2014-01-19_16.25.30Somewhere in the back of my house in a room I never use, I have a an 8 point Whitetail rack mounted on a plaque that also has an Illinois deer badge on it which signifies the year of my harvest. The round green badge says 2003 as if I need reminding of what year I shamed myself but also persevered through it all.  Here is my story.

While finding myself in the middle of an outdoor show video production, I was a hunter in front of the camera. I was hunting the same ground I hunted as a kid in Pike County, Illinois and it was during the rut. Whenever you are on camera, you feel pressured to look cool and interesting and you always feel the pressure to make something happen or to find success. On a windy evening hunt, a decent shooter buck was walking toward my stand. I got ready to shoot if a shot presented itself. As the deer walked quartering to me, I drew my bow in anticipation of him turning broadside as his path of travel dictated he would. He didn’t.

As my muscles began to quiver under the stress of holding my bow back, I talked myself into thinking I could sneak an arrow through both lungs.

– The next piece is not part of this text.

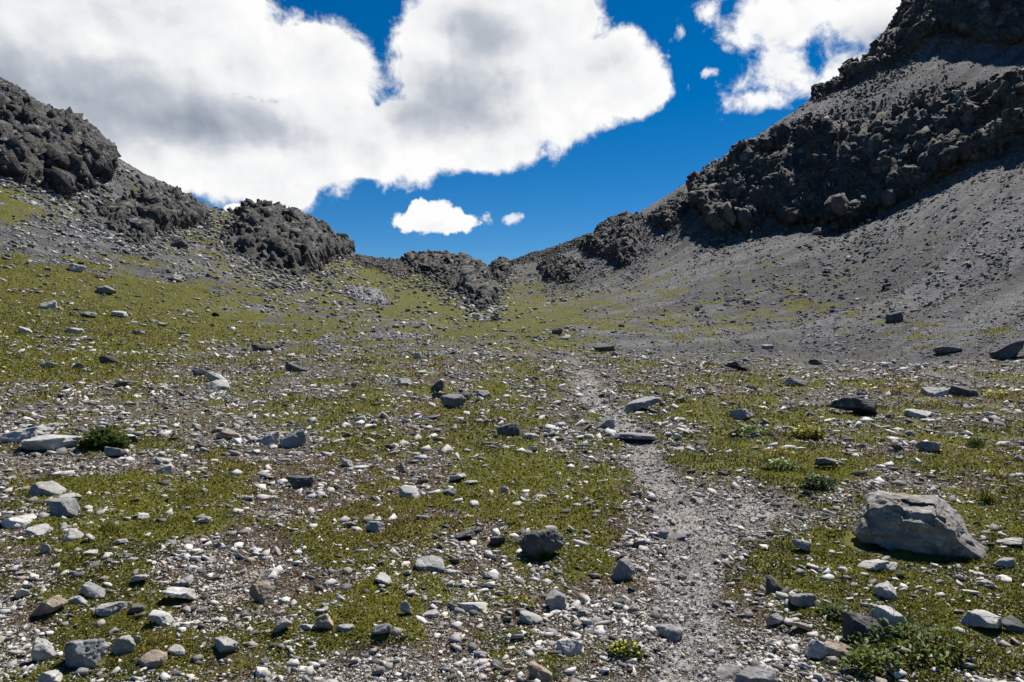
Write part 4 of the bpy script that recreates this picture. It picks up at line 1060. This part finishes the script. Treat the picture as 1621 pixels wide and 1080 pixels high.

I was wrong. I let loose and I knew right away I had only hit one lung. Ten hours of tracking revealed that my buck was alive, but not well. From my experience, I knew it could take days for a one-lunged deer to die. I was sick.

Eventually, three days later, a friend and I found my deer. He was barely alive and resting on a secluded hardwood ridge. We had no weapons because we were looking for a carcass. As my friend snuck in from behind for a closer look, the buck jumped up and started running straight at me in my concealed position. As he got within three feet of me, I naturally lunged at him and tackled him around the waist. In a frenzy of blurs, we both had a live buck pinned on the ground and we had to end his life with no weapons available.

I wish I could share the details of how we dispatched that buck’s life, but I can’t. It’s too horrible. I made a bad decision that day in that treestand. A decision that I have to live with forever. Please learn from my mistake and never relax your ethics and standards just because you feel pressure to succeed.

Nobody forces me to look at that rack every time I go in my back room, but I need to sometimes. I choose to.